One way or another, this loop has to be broken, otherwise all of America suffers — a divided, paralyzed legislature is good for precisely no one. Especially when we’re 13 years into a century that promises to be a whole lot more challenging for this country than the halcyon post-war years and the cultural and economic dominance that followed. If you believe its cultural mythology, America used to be good at getting stuff done. In its current state, it’s good at demagoguery and bewilderment.

It’s somewhat heartening, perhaps, that Limbaugh is getting canned because his ratings are declining, but one look at the list of his potential replacements — Mike Huckabee, Mark Levin, and Michael Savage — suggests that it’s Limbaugh himself that his listeners are tired of, not his politics. No doubt his employers, Atlanta-based Cumulus media, will cite the need to maximize ratings and profits for their shareholders as a reason for replacing him with someone similar, and in any case, Limbaugh is likely to surface on rival network WOR, so it’s not even clear who’s dumping who.

But still, let’s just imagine Cumulus actually will replace Limbaugh with someone who isn’t another identikit right-wing rabble-rouser.
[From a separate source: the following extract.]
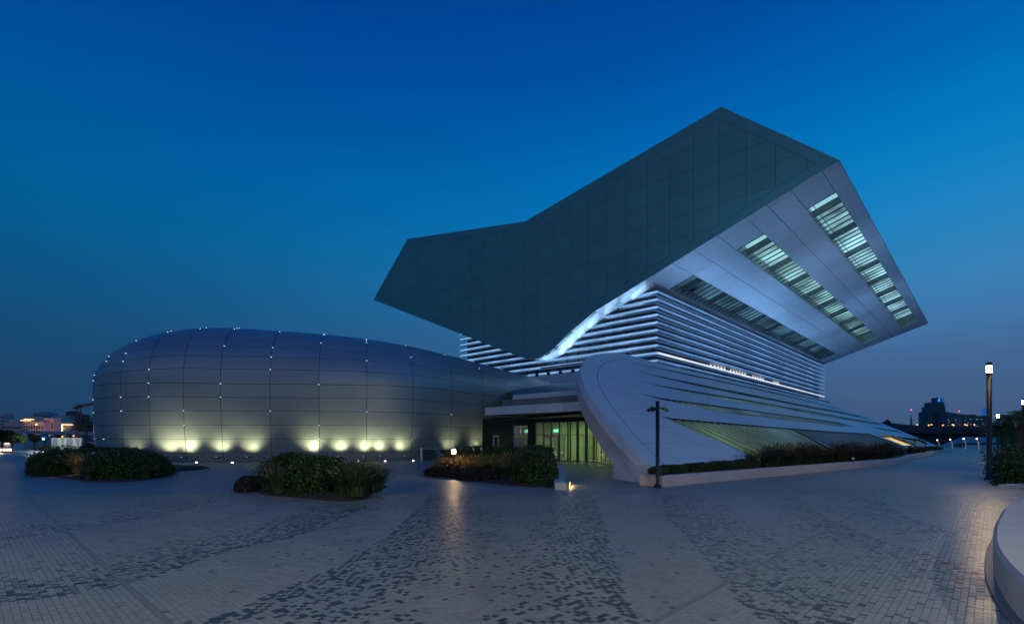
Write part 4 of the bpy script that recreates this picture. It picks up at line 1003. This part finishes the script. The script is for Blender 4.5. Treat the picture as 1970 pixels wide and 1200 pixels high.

Let’s say the show becomes a place for genuinely constructive discussion instead of partisan mud-slinging. Ratings would certainly drop — anyone who’s spent time on the Internet knows that pejorative, polemic posts tend to draw a larger audience than positive, ambivalent, or otherwise intellectually complex ones. But again, that’s the world we currently live in, not the only possible world.

Pundits tend to underestimate the general public, to see them as a bunch of simpletons who only appreciate the lowest common denominator. Those more optimistic about human nature, like your correspondent, might argue that, in fact, we tend to adapt to our cultural surrounds in the same way that we adapt to any other environs. American political discourse doesn’t have to be like this, and indeed in the past it has been very different. It’s the way it is because we’ve chose to make it this way, or at least allowed it to devolve into what it’s become. And if we want this country to be able to function effectively, we need to stop shouting at one another and start listening to one another.

The divisive, us-against-you politics of Limbaugh and his ilk have no place on the left or the right. And as such, his absence from the airwaves — even temporarily — should be something that’s celebrated by Republicans and Democrats and everyone in between.